8 yil okul sebebi ile egitimini gorup nefret ederek ogrenip sonrasinda kendimi ingilizcenin kollarina attigim dil.

ingilizce windows ise italyanca kesinlikle mac'dir. cok daha ciks bir tarzi vardir, ama herseye hakim yapmaz.

fransizcanin kucuk kuzenidir italyanca, habire bayramlarda kafasina iki tekme yer sora da sevilir.

ispanyolca cool, car car car ortalikta konusmayi seven teyzesidir italyancanin.

(bkz: ne diyorum ben)
dünyanın en güzel dillerinden bu meret, konuşması çok zevkli,öğrenmesi nispeten kolay
bu sıralar merak saldığım dil. kelimeler öğreniyorum. çok eğlenceli.
adamın teki dolaşır iş yerinde. uzun boylu, kirli sakallı, ortalama bir tiptir. tabi ki varlığının farkındasınızdır ama dikkatinizi çekmez. sonra bir gün adam konuşmaya başlar, elleri kollar oynar, surat şekilden şekle girer, adamın çekiciliği 3 standart sapma yükselir gözünüzde. en az beş kere oldu bildiğin. bu dilin benim bünyede yarattığı etki bu işte. kadınlarda da harikulade duruyor bu arada. paso konuşsunlar ben izleyip gülümseyeyim.

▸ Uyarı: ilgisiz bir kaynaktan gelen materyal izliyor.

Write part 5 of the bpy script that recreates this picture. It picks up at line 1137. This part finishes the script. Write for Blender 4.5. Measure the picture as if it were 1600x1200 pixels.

bir tık aşağısı için (bkz: portekizce)
erasmus nedeniyle italya'ya gitme olasılığımın bulunduğu için yazın bu dili öğrenmek zorundayım. neyse ki çok kolaymış. dilin kurallarını ve çoğu kelimesini bilmesen bile okuduğun basit yazılardan bir şeyler çıkarabiliyorsun. kuralları da çok basit. sonuçta yeni bir dil; yeni bir şey öğrenmek güzel.